A recent shift to larger grain hopper cars may threaten the viability of the state's light-density branch line network. The old industry standard of 263,000-pound cars capable of hauling 100 tons of grain is being replaced with 286,000-pound cars capable of hauling 111 tons of grain. Many light-density branch lines can not handle these larger cars, as they have light rail in place, shallow or poor ballast, and/or deferred tie maintenance. Although it is possible to load the larger rail cars at lighter weights or operate at lower speeds on such lines, railroads operating over such lines eventually will face a decision between upgrading and abandoning lines that cannot handle the 286,000 pound cars at full weight.

This study simulates the impacts of handling larger rail cars on many types of rail lines, models the decision process used by railroads in deciding whether to upgrade such lines or abandon them, estimates the costs of upgrading rail lines that are unlikely to be upgraded, and estimates generalized highway impacts that could result from the abandonment of non-upgraded lines.

In simulating the impacts of handling larger rail cars on different types of rail lines, the study estimates that rail lines that have rail in place that is less than 90 pounds per yard are likely to need some form of upgrading to handle the larger rail cars. More than 1,200 miles of rail line in North Dakota have rail that is less than 90 pounds per yard. The costs of upgrading all of these lines are estimated to range between $258 million and $324 million, excluding the costs of bridge upgrading.

In modeling the railroad decision process on whether to upgrade lines with light rail to handle the larger cars, it was shown that railroads are likely to rank investment alternatives based on their internal rates of return. In estimating the internal rate of return to an upgrading investment, railroads are likely to use a maximum of an eight-year time frame for evaluating the benefits to upgrading. Moreover, the internal rate of return to the upgrading investment will depend on the proximity of the rail line to competitors' rail lines, the actions taken by competitors in terms of upgrading their rail lines, the ability of trucks to serve destination markets directly, the location of new shuttle train facilities, operational cost savings resulting from the upgrade, service improvements from the upgrade, and the cost of upgrading.

A numerical illustration of originating traffic levels where railroads are more likely to upgrade lines shows that at current revenue splits, short lines are unlikely to make the investment to upgrade in most cases, while Class I railroads may find it beneficial to upgrade at traffic levels as low as 35 to 40 cars per mile.¹ The illustration shows that a larger revenue share for short lines or a loan guarantee program that extends the length of loan terms available to short lines could increase the likelihood of upgrading lines with light rail on Short Line systems.
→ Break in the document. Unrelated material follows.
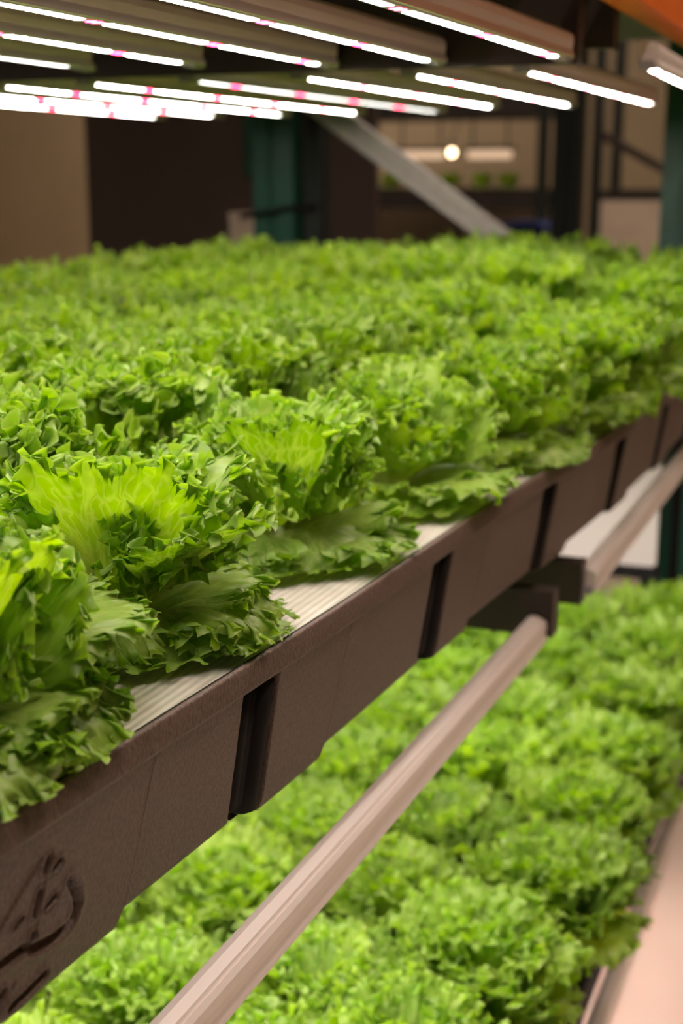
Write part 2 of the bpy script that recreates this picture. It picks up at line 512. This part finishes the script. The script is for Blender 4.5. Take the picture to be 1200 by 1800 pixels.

Finally, the study estimates the generalized highway impacts that would result from eliminating rail lines with various traffic thresholds. The study shows that the generalized highway impacts resulting from eliminating rail lines are small in comparison to the rail upgrading costs. If all rail lines with less than 35 cars per mile originated and less than 90 pound per yard rail are eliminated (895.5 miles) and if highway impacts are realized in perpetuity, the total highway impacts may exceed $41 million, but the cost of upgrading these lines would exceed $191 million. Similarly, if all lines with less than 150 cars per mile originated and less than 90 pound per yard rail are eliminated (1,202.3 miles) and highway impacts are realized in perpetuity, the total highway impacts may exceed $73 million, but the cost of upgrading these lines would exceed $257 million.² Thus, a state-funded subsidy to upgrade all such potentially abandoned lines does not appear to be warranted. However, some subsidy may be justified on specific lines.

^1. This is only the case when the Class I has competition in close proximity. In cases where the Class I railroad does not have competition in close proximity, the railroad is unlikely to upgrade the branch line at any traffic levels, since the railroad can maintain its traffic without serving the branch line.

^2. These upgrading costs do not consider the costs of upgrading bridges. The need for upgrading bridges to handle heavy rail cars is very case specific. Thus, it is beyond the scope of this study to estimate bridge upgrading costs.